Your instructions: Go through the listing beneath this task and return every line that carries the string "Write".

Materials provided:
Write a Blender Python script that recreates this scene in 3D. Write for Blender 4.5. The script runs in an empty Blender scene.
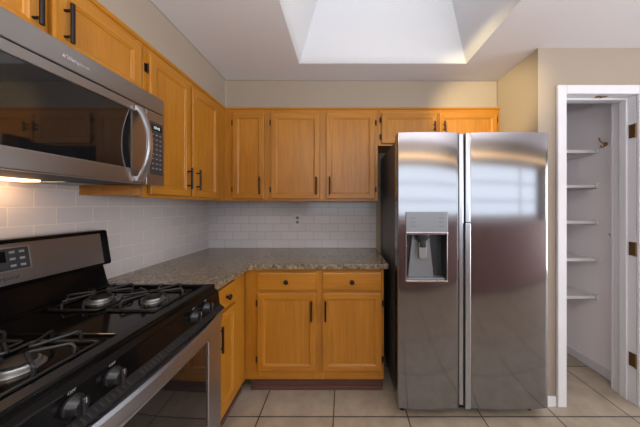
import bpy, bmesh, math, random
from mathutils import Vector, Matrix

random.seed(4)
S = bpy.context.scene
COL = S.collection
PI = math.pi

# ------------------------------------------------------------------ camera, world, light, exposure
EYE = 1.297
cam = bpy.data.cameras.new('camera')
cam.sensor_width = 36.0
cam.lens = 36.0 * 236.0 / 640.0
cam.shift_x = -24.0 / 640.0
cam.shift_y = -7.5 / 640.0
cam.clip_start = 0.02
camo = bpy.data.objects.new('camera', cam)
COL.objects.link(camo)
camo.location = (0, 0, EYE)
camo.rotation_euler = (PI / 2, 0, 0)
S.camera = camo

S.view_settings.view_transform = 'Standard'
S.view_settings.look = 'None'
S.view_settings.gamma = 1.0
S.view_settings.use_curve_mapping = False
S.view_settings.exposure = 0.0

world = bpy.data.worlds.new('sky')
S.world = world
world.use_nodes = True
wn = world.node_tree.nodes['Background']
wn.inputs['Color'].default_value = (0.80, 0.90, 1.0, 1)
wn.inputs['Strength'].default_value = 0.8


def area(name, loc, rot, sx, sy, power, color):
    l = bpy.data.lights.new(name, 'AREA')
    l.shape = 'RECTANGLE'
    l.size = sx
    l.size_y = sy
    l.energy = power
    l.color = color
    o = bpy.data.objects.new(name, l)
    COL.objects.link(o)
    o.location = loc
    o.rotation_euler = rot
    return o


# daylight in the skylight shaft, daylight through the wide window behind the camera, added warm lights behind the camera
area('skylight_daylight', (0.27, 1.08, 2.93), (0, 0, 0), 0.70, 0.85, 1.2, (0.93, 0.95, 1.0))
area('window_daylight', (1.80, -1.72, 1.58), (PI / 2, 0, 0), 5.3, 1.0, 38.0, (0.84, 0.92, 1.0))
area('side_fill_light', (4.72, -0.05, 1.07), (PI / 2, 0, PI / 2), 2.2, 2.0, 95.0, (0.95, 0.97, 1.0))  # fill from an unseen side window, added to brighten the left run
area('ceiling_fill', (0.7, -0.52, 1.50), (PI, 0, 0), 2.6, 0.75, 84.0, (0.96, 0.97, 1.0))  # upward fill light added to brighten the ceiling
area('added_warm_light', (-0.60, -0.35, 2.25), (0, 0, 0), 0.35, 0.35, 7.0, (1.0, 0.78, 0.50))  # unseen warm light added for the yellow wall beside the fridge
sl = bpy.data.lights.new('added_warm_spot', 'SPOT')  # unseen spot added to warm the wall and soffit by the fridge
sl.energy = 520.0
sl.color = (1.0, 0.81, 0.43)
sl.spot_size = math.radians(18)
sl.spot_blend = 0.7
sl.shadow_soft_size = 0.05
so = bpy.data.objects.new('added_warm_spot', sl)
COL.objects.link(so)
so.location = (-0.75, -0.30, 2.24)
so.rotation_euler = (Vector((1.09, 1.81, 2.03)) - so.location).to_track_quat('-Z', 'Y').to_euler()


# ------------------------------------------------------------------ materials
def new_mat(name):
    m = bpy.data.materials.new(name)
    m.use_nodes = True
    nt = m.node_tree
    return m, nt, nt.nodes['Principled BSDF']


def N(nt, kind, **kw):
    n = nt.nodes.new(kind)
    for k, v in kw.items():
        setattr(n, k, v)
    return n


def plain(name, color, rough=0.5, metal=0.0, noise=0.0, scale=60.0, bump=0.0, coat=0.0):
    m, nt, b = new_mat(name)
    b.inputs['Base Color'].default_value = (*color, 1)
    b.inputs['Roughness'].default_value = rough
    b.inputs['Metallic'].default_value = metal
    if coat:
        b.inputs['Coat Weight'].default_value = coat
    g = N(nt, 'ShaderNodeNewGeometry')
    no = N(nt, 'ShaderNodeTexNoise')
    no.inputs['Scale'].default_value = scale
    no.inputs['Detail'].default_value = 4
    nt.links.new(g.outputs['Position'], no.inputs['Vector'])
    if noise:
        mx = N(nt, 'ShaderNodeMix', data_type='RGBA')
        mx.inputs['A'].default_value = (*[c * (1 - noise) for c in color], 1)
        mx.inputs['B'].default_value = (*[min(1, c * (1 + noise)) for c in color], 1)
        nt.links.new(no.outputs['Fac'], mx.inputs['Factor'])
        nt.links.new(mx.outputs['Result'], b.inputs['Base Color'])
    if bump:
        bp = N(nt, 'ShaderNodeBump')
        bp.inputs['Strength'].default_value = bump
        bp.inputs['Distance'].default_value = 0.004
        nt.links.new(no.outputs['Fac'], bp.inputs['Height'])
        nt.links.new(bp.outputs['Normal'], b.inputs['Normal'])
    return m


def ramp(nt, stops):
    r = N(nt, 'ShaderNodeValToRGB')
    e = r.color_ramp.elements
    while len(e) > 1:
        e.remove(e[-1])
    e[0].position = stops[0][0]
    e[0].color = (*stops[0][1], 1)
    for p, c in stops[1:]:
        k = e.new(p)
        k.color = (*c, 1)
    return r


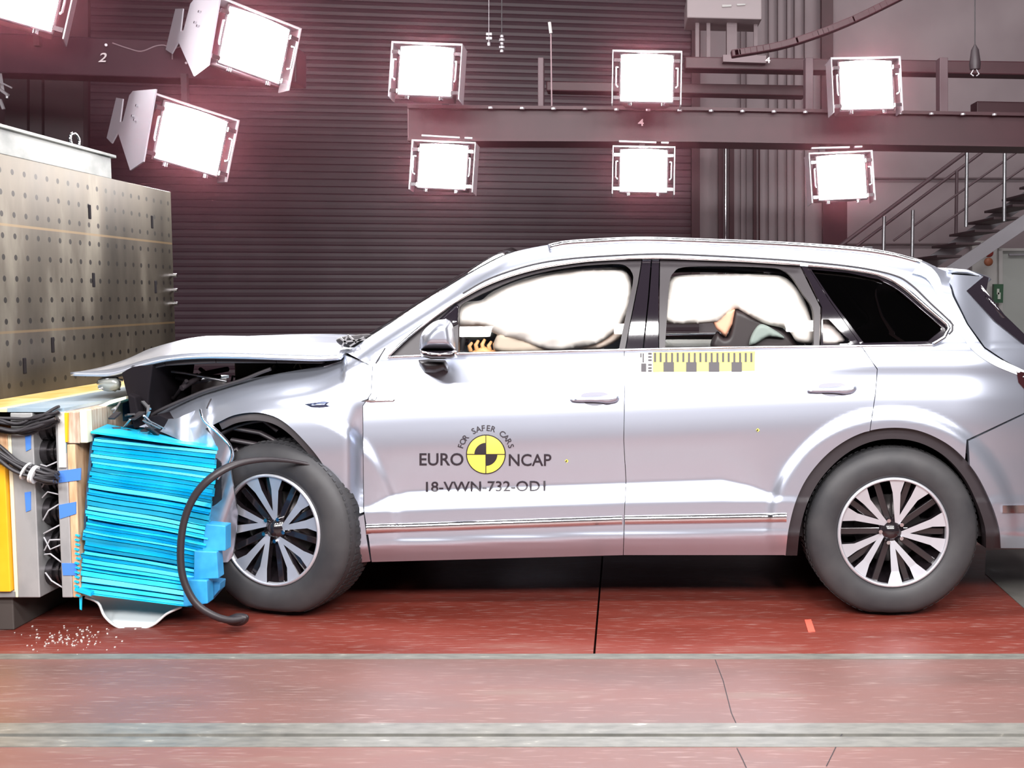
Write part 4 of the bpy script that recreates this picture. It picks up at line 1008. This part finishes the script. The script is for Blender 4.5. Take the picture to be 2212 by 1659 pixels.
REDN = floor_mat('red_floor_worn_sheen', (.135, .074, .064), (.175, .084, .072), (.185, .12, .10), .42, 2.5)  # paler pink base has glancing sheen painted in, besides the wear
GREYF = noisy('grey_floor', (.1, .095, .085), (.16, .15, .14), 3, .5)
STRIP = noisy('steel_strip', (.15, .148, .134), (.23, .225, .2), 12, .42, .25, (1, 3, 1), c3=(.6, .57, .5), lo=.3, hi=.66)
yA = FL(1106, 1413).y; yA2 = FL(1106, 1424).y; yB = FL(1106, 1563).y; yBs = FL(1106, 1586).y; yBe = FL(1106, 1592.5).y; yB2 = FL(1106, 1614).y
mb = MB(); mb.box((-12, yA, -.2), (-0.001 + FL(1284, 1410).x - .004, 7.4, 0)); mb.box((FL(1284, 1410).x + .004, yA, -.2), (9, 7.4, 0)); struct('floor', mb, REDF)
mb = MB(); mb.box((-12, 7.4, -.2), (12, 17, -.001)); struct('floor_rear', mb, GREYF)
mb = MB(); mb.box((-12, yB + .0, -.2), (12, yA2, 0)); mb.box((-12, -4, -.2), (12, yB2, 0)); struct('floor_front', mb, REDN)
mb = MB(); mb.box((-12, yA2, -.2), (12, yA, .002)); struct('trim_1', mb, STRIP)
mb = MB(); mb.box((-12, yB2, -.2), (12, yBe, .002)); mb.box((-12, yBs, -.2), (12, yB, .002)); mb.box((-12, yBe, -.2), (12, yBs, -.02), 1); tag(mb.build('trim_2', [STRIP, BLACKM]), kind='structure')
# grey plates set in the floor on the right
pl = [FL(2128, 1240), FL(2330, 1420), FL(2600, 1300), FL(2400, 1180), FL(2130, 1190)]
mb = MB(); n = 5; mb.add([p + Vector((0, 0, .003)) for p in pl] + [p - Vector((0, 0, .01)) for p in pl], [tuple(range(n)), tuple(range(2 * n - 1, n - 1, -1))] + [(i, i + n, (i + 1) % n + n, (i + 1) % n) for i in range(n)])
struct('floor_plate', mb, GREYF)
# cracks and tape on the floor
mb = MB()
def fcurve(pts, wd, z=.0012):
    P = [FL(x, y, z) for x, y in pts]
    for a, b in zip(P[:-1], P[1:]):
        d = (b - a).normalized(); s = Vector((-d.y, d.x, 0)) * wd / 2; mb.add([a - s, a + s, b + s, b - s, a - s - Vector((0, 0, .001)), a + s - Vector((0, 0, .001)), b + s - Vector((0, 0, .001)), b - s - Vector((0, 0, .001))], [(0, 1, 2, 3)])
fcurve([(1545, 1425), (1562, 1470), (1580, 1540), (1590, 1562)], .003); fcurve([(1592, 1616), (1604, 1640), (1612, 1658)], .003); fcurve([(1830, 1562), (1812, 1600), (1800, 1625), (1785, 1655)], .003)
o = mb.build('floor_crack', BLACKM); tag(o, kind='structure'); o.name = 'trim_3'
mb = MB(); a = [FL(1738, 1340), FL(1752, 1339), FL(1761, 1365), FL(1746, 1366)]; mb.add([p + Vector((0, 0, .003)) for p in a] + [p + Vector((0, 0, .0005)) for p in a], [(0, 1, 2, 3), (7, 6, 5, 4), (0, 4, 5, 1), (1, 5, 6, 2), (2, 6, 7, 3), (3, 7, 4, 0)])
tag(mb.build('tape_marker', mat('pink_tape', (.75, .12, .08), .5)), 'small bright red tape marker on the red floor left of the rear wheel', 'tape')
mb = MB(); rr2 = random.Random(8)
for k in range(110):
    x = rr2.gauss(150, 45); y = rr2.gauss(1378, 14)
    if y < 1350: continue
    p = FL(x, y, .002); s = rr2.uniform(.001, .0035); mb.box(p - Vector((s, s, .001)), p + Vector((s, s, s)))
tag(mb.build('glass_crumbs', mat('crumbs', (.6, .55, .52), .3)), 'scatter of pale broken crumbs on red floor below the grey steel wall', 'debris', kind='stuff')

# back wall (slightly turned away to the right), roller shutter, panels
def BW(px, py, Y=15.5):   # wall plane: further away to the right
    k = math.tan(math.radians(8)); c = math.cos(TH)
    Yx = Y / (1 - k * (px - CX) / F); return W(px, py, Yx)
def wallquad(mb, x0, y0, x1, y1, dep=.1, fw=0.0, mi=0, Y=15.5):
    a = [BW(x0, y1, Y - fw), BW(x1, y1, Y - fw), BW(x1, y0, Y - fw), BW(x0, y0, Y - fw)]; b = [p + Vector((0, dep, 0)) for p in a]
    mb.hexa([a[0], a[1], b[1], b[0], a[3], a[2], b[2], b[3]], mi)
mb = MB(); wallquad(mb, -900, -700, 2900, 905, .2); struct('wall_back', mb, WALLG)
# corner returns
mb = MB(); wallquad(mb, -900, -700, 190, 900, .1, .35); struct('wall_left', mb, noisy('maroon_wall', (.045, .02, .028), (.055, .026, .034), 2, .6))
# shutter with real slats
mb = MB(); zt = BW(800, -500).z; z = BW(800, 900).z
p0 = BW(190, 700, 15.2); p1 = BW(1510, 700, 15.2)
zz = 0.0; zt = 6.4; sl = 0.095; vs = []; fs = []
prof = []
k = 0
while zz < zt:
    prof += [(zz, .005), (zz + .008, .0), (zz + sl * .5, -.004), (zz + sl - .008, .0), (zz + sl - .001, .005)]; zz += sl
for (z_, d_) in prof: vs += [(p0.x, p0.y + d_, z_), (p1.x, p1.y + d_, z_)]
fs = [(2 * i, 2 * i + 1, 2 * i + 3, 2 * i + 2) for i in range(len(prof) - 1)]
mb.add(vs, fs); mb.add([(p0.x, p0.y + .1, 0), (p1.x, p1.y + .1, 0), (p1.x, p1.y + .1, zt), (p0.x, p0.y + .1, zt)], [(0, 1, 2, 3)])
sho = tag(mb.build('door_1', SHUT, None, recalc=False), kind='structure')
mb = MB(); wallquad(mb, 1494, -300, 1512, 600, .2, .42); o = mb.build('guide_rail', BEAMM, sho)
# wall cladding strips right of the shutter
mb = MB()
for (a, b) in ((1552, 1562), (1576, 1586), (1628, 1634), (1778, 1830), (1640, 1642)): wallquad(mb, a, 300, b, 640, .1, .12)
wallquad(mb, 1775, -200, 1800, 300, .1, .12); struct('trim_4', mb, BEAMM)
mb = MB()
for a in (1600, 1612, 1660, 1680, 1700, 1716, 1738): wallquad(mb, a, -300, a + 1.2, 640, .1, .04)
wallquad(mb, 1830, 383, 2300, 386, .1, .05); wallquad(mb, 1830, 525, 2100, 528, .1, .05)
struct('trim_5', mb, mat('seam_dark', (.16, .12, .13), .6))
mb = MB(); p = BW(1568, 300, 15.2); q = BW(1567, 640, 15.2); mb.cyl(q, p, .022, 10); tag(mb.build('wall_pipe', CHROME), 'thin bright steel pipe running up the wall between dark strips', 'pipe')

# white door and signs at the right
mb = MB(); wallquad(mb, 2158, 536, 2300, 900, .1, .16); d1 = tag(mb.build('door_2', mat('door_grey', (.42, .43, .41), .5)), kind='structure')
mb = MB(); wallquad(mb, 2100, 520, 2158, 900, .1, .12); struct('wall_right_panel', mb, WALLW).name = 'trim_6'
mb = MB(); wallquad(mb, 2158, 536, 2166, 900, .06, .2); wallquad(mb, 2158, 536, 2300, 542, .06, .2); mb.build('door_frame', WALLW, d1)
mb = MB(); wallquad(mb, 2180, 548, 2240, 552, .04, .2); mb.build('notice_line', GREYP, d1)
def sign(name, px, py, rx, ry, m, lab, round_=True):
    e = BW(px, py, 15.2); mb = MB(); sx = rx / F * e.y; sz = ry / F * e.y
    if round_: mb.lathe([(.001, 0), (sx, 0), (sx, .03), (.001, .03)], (e.x, e.y - .1, e.z), n=28)
    else: mb.box((e.x - sx, e.y - .12, e.z - sz), (e.x + sx, e.y - .04, e.z + sz))
    o = mb.build(name, m, None, 0); tag(o, lab, 'sign', 'round signs by the grey door' if round_ else None); return o, e, sx, sz
sign('round_sign', 2132, 547, 9, 9, mat('sign_red', (.32, .05, .04), .5), 'upper round red sign on the pale wall beside the grey door')
sign('round_sign', 2131, 566, 9, 8, mat('sign_orange', (.36, .12, .06), .5), 'lower round orange-brown sign on the pale wall beside the grey door')
o, e_, sx, sz = sign('exit_sign', 2151, 634, 10, 20, mat('sign_green', (.03, .1, .05), .5), 'small dark green rectangular sign beside the grey door', False)
mb = MB(); mb.box((e_.x - sx * .4, e_.y - .13, e_.z - sz * .1), (e_.x + sx * .1, e_.y - .121, e_.z + sz * .5)); mb.box((e_.x - sx * .2, e_.y - .13, e_.z - sz * .6), (e_.x + sx * .4, e_.y - .121, e_.z + sz * .1)); mb.build('pictogram', mat('sign_white', (.6, .62, .55), .5), o)

# staircase
st = empty('staircase', W(1900, 640, 13.4), 'steel staircase with thin tubular handrails rising to the right behind the car', 'staircase')
YS = 13.4; YS2 = 14.5
def sp(px, py, Y=YS): return W(px, py, Y)
mb = MB()
for Y in (YS, YS2):
    a = [(1985, 618), (2330, 384), (2330, 418), (2040, 615), (2040, 640), (1985, 660)]
    if Y == YS2: a = [(x - 60, y - 8) for x, y in a]
    mb.pprism(a, Y, .04)
    mb.build('stringer', GREYP, st, .003) if Y == YS2 else None
    if Y == YS: mb.build('stringer', GREYP, st, .003); mb = MB()
for k in range(-1, 9):
    x = 1985 + k * 41; y = 578 - k * 27.5
    p = sp(x, y); mb = MB(); mb.box((p.x, YS + .04, p.z - .03), (p.x + .30, YS2, p.z)); mb.build('tread', mat('tread_dark', (.05, .03, .035), .6), st, .004)
def rail(pts, Y, r, name, m=GREYP):
    mb = MB(); mb.tube([sp(x, y, Y) for x, y in pts], r, 8); mb.build(name, m, st)
RL = mat('rail_paint', (.10, .065, .075), .45)
rail([(1815, 531), (2096, 321), (2200, 243), (2330, 146)], YS, .024, 'handrail', RL)
rail([(1850, 532), (2130, 322), (2240, 240), (2330, 172)], YS2, .02, 'handrail', RL)
rail([(1930, 520), (2060, 425), (2212, 318), (2330, 232)], YS, .013, 'mid_rail', RL)
rail([(1985, 520), (2100, 440), (2212, 362), (2330, 276)], YS, .013, 'mid_rail', RL)
for (x, y0, y1, Y) in ((1910, 467, 560, YS), (1972, 454, 570, YS), (2089, 325, 490, YS), (2171, 268, 478, YS), (2067, 370, 505, YS2), (2250, 205, 420, YS)):
    mb = MB(); mb.cyl(sp(x - 2, y1, Y - .02), sp(x, y0, Y - .02), .022, 10); mb.build('post', STEEL if Y == YS else RL, st)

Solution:
Write a Blender Python script that recreates this scene in 3D. Write for Blender 4.5. The script runs in an empty Blender scene.
Write part 4 of the bpy script that recreates this picture. It picks up at line 1008. This part finishes the script. The script is for Blender 4.5. Take the picture to be 2212 by 1659 pixels.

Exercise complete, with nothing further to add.